A few words now about the state. According to modern conceptions, the state is a corporation founded by citizens for the production of those public goods which citizens would not want to produce themselves. An example of the founding document of such a state is, then, a Constitution. This is a very important notion. It means that the citizens come before the state. It also means that citizens are always morally responsible for what they have founded, and for those to whom they have assigned the functions of the state. When this moral responsibility disappears, the state becomes separate from its founders and, in the expression used by Kashin, becomes a weight on the citizens’ backs.

But Kashin does not take into account the fact that, simultaneously, the state ceases to be a state while it does not immediately ceasing to embody power. Power of this kind ceases to be a state when it violates its founding contract (the Constitution), when it no longer pays attention to the production of public goods, when it begins to use the power temporarily given it for purposes of its own self-interest. All this has happened in our polity. Therefore when we speak of Putin, the FSB, the courts, and so on, we shall fall into error if we think of them as part of the state. They are merely privatized institutions used by those in power for their own purposes, and having have no relation to the functions of a state. I repeat: this is not state authority, it is the rule of bandits, it is the rule of terrorists, gang rule, or whatever phrase you prefer. But it has nothing to do with a state.

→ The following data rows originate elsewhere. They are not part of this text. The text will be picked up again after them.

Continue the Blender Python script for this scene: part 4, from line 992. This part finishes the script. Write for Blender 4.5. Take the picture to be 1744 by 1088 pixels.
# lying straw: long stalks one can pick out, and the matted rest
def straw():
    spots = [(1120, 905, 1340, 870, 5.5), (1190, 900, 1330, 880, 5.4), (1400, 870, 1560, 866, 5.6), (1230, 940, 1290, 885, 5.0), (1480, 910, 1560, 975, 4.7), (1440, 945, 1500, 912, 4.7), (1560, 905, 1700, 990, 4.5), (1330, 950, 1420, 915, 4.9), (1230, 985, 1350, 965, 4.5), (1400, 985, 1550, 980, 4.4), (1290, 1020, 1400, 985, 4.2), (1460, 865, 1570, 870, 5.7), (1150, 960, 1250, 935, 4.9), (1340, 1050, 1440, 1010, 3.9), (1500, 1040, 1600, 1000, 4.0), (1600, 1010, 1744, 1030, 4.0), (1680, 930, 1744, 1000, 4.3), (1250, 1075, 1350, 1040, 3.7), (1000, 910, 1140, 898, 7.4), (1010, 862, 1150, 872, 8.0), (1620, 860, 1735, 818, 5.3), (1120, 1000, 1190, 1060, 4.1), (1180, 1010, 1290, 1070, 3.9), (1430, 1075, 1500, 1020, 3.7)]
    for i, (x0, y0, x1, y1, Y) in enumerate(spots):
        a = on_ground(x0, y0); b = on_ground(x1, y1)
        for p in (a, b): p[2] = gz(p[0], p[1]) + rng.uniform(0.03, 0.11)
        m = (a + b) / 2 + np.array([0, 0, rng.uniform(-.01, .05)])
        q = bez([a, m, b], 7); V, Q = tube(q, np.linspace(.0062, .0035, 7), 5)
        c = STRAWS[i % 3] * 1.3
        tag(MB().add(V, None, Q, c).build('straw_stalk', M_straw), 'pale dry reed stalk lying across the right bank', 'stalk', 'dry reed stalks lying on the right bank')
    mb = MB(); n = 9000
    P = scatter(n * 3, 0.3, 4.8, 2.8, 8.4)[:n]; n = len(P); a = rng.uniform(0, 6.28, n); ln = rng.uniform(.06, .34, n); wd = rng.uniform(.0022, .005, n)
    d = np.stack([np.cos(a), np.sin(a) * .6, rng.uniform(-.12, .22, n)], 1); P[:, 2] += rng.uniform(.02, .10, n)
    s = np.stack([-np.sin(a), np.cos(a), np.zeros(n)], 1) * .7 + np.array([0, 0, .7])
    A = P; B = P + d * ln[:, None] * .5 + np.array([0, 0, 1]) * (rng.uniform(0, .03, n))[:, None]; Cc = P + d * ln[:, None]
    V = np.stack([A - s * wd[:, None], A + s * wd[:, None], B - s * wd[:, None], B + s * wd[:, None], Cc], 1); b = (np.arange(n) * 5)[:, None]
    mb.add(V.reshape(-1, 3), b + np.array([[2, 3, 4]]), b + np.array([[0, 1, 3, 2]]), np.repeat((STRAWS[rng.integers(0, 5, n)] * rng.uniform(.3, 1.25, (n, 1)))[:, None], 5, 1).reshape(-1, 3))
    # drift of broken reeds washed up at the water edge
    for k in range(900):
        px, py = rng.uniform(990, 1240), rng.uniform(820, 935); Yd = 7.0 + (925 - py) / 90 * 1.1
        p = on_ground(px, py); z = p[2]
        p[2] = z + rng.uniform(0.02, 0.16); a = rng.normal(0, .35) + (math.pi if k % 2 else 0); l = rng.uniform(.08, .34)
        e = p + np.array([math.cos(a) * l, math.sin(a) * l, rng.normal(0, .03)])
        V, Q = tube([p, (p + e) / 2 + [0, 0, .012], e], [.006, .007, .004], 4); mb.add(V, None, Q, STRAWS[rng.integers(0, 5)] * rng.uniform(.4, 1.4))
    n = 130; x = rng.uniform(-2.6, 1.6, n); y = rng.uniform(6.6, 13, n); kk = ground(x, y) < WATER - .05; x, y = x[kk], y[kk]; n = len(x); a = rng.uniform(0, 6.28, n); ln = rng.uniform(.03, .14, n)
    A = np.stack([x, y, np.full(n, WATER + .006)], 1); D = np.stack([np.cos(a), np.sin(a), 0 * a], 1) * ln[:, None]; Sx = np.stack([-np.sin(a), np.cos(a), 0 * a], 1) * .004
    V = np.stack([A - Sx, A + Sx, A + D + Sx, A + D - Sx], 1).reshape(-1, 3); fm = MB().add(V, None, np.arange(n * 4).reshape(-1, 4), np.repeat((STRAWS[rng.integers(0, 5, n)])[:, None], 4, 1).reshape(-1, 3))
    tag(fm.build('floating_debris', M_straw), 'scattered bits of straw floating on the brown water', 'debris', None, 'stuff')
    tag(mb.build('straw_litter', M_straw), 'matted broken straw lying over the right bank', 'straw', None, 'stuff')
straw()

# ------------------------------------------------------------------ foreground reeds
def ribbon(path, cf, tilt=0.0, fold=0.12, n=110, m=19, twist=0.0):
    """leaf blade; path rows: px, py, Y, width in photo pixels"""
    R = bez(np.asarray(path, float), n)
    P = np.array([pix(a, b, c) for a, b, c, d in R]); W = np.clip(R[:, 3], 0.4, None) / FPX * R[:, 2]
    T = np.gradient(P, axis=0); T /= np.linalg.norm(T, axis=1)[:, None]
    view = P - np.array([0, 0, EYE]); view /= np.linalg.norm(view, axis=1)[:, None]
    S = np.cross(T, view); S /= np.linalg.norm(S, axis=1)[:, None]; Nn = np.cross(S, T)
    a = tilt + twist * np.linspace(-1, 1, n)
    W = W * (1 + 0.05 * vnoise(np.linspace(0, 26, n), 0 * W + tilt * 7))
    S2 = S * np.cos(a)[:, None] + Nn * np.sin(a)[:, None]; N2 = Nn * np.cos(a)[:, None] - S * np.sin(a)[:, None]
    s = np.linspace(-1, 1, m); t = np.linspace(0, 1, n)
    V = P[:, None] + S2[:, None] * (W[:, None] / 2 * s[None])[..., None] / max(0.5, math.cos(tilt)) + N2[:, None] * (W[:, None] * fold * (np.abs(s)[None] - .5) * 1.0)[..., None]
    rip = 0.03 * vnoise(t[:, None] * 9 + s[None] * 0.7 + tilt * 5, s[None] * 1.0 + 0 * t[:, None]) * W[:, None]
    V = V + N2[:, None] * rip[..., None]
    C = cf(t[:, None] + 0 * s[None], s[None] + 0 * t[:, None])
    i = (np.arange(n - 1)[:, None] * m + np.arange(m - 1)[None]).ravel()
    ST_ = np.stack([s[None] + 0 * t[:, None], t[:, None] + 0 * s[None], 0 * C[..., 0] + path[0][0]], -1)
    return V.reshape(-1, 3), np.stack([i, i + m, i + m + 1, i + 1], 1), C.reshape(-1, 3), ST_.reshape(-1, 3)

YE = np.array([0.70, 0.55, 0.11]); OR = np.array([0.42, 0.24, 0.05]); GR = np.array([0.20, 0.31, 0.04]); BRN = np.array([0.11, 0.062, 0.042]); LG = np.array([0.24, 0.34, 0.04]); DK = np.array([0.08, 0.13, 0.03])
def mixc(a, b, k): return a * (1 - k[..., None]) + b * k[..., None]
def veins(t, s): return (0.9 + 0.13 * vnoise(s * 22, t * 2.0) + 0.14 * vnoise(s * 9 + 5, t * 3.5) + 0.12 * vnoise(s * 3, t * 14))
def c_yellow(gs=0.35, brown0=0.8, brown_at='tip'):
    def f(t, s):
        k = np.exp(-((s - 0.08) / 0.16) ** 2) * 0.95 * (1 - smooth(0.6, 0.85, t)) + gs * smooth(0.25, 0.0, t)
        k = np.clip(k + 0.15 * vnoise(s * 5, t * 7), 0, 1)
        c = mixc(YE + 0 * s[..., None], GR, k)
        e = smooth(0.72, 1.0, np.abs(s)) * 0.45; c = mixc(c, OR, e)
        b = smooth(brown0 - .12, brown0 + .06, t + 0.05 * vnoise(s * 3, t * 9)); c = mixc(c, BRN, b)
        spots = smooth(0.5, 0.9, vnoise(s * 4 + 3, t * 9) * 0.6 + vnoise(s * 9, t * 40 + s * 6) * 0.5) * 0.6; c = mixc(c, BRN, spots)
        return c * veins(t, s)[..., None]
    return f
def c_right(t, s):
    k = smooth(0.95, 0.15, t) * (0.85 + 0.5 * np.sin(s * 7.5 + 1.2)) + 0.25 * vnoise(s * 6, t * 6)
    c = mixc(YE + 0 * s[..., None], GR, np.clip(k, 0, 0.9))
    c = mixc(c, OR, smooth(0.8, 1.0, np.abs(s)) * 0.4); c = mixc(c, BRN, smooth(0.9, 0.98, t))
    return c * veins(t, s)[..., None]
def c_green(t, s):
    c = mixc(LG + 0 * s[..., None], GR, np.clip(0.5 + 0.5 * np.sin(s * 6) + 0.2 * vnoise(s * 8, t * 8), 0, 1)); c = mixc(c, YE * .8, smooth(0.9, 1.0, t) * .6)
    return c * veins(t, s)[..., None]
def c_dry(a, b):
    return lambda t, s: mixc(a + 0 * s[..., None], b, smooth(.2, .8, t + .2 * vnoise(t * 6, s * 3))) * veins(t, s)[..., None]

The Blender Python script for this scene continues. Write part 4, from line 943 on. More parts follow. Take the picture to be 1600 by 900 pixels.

My fellow citizens who so upset Kashin when they express a feeling of shame in relation to Putin, the FSB, the Investigative Committee, the courts, and so on, are displaying a sense of shame for themselves, for the moral responsibility they have suddenly come to feel for the state which at one time they took part in creating - a state which includes, among other things, the post of president. It is an expression of shame for the fact that those in power have become what they are, since we allowed them to become like that without an awareness of our moral civic responsibility and without acting upon it. This expression of an awakening civic awareness is unthinkable outside the framework of the state and of citizenship. Citizenship means moral responsibility for the state and the actions related to carrying out this responsibility. This becomes all the clearer as those in power become more vile before our very eyes. Kashin urges us to reject this feeling and the actions which flow from it. He urges us in a very striking manner, unambiguously, out of concern that he might end up on his own.

Returning to Sentsov: his endurance and courage are the expression of a sense of civic responsibility related to his citizenship of Ukraine, of which he is proud. Boris Nemtsov was the same kind of person.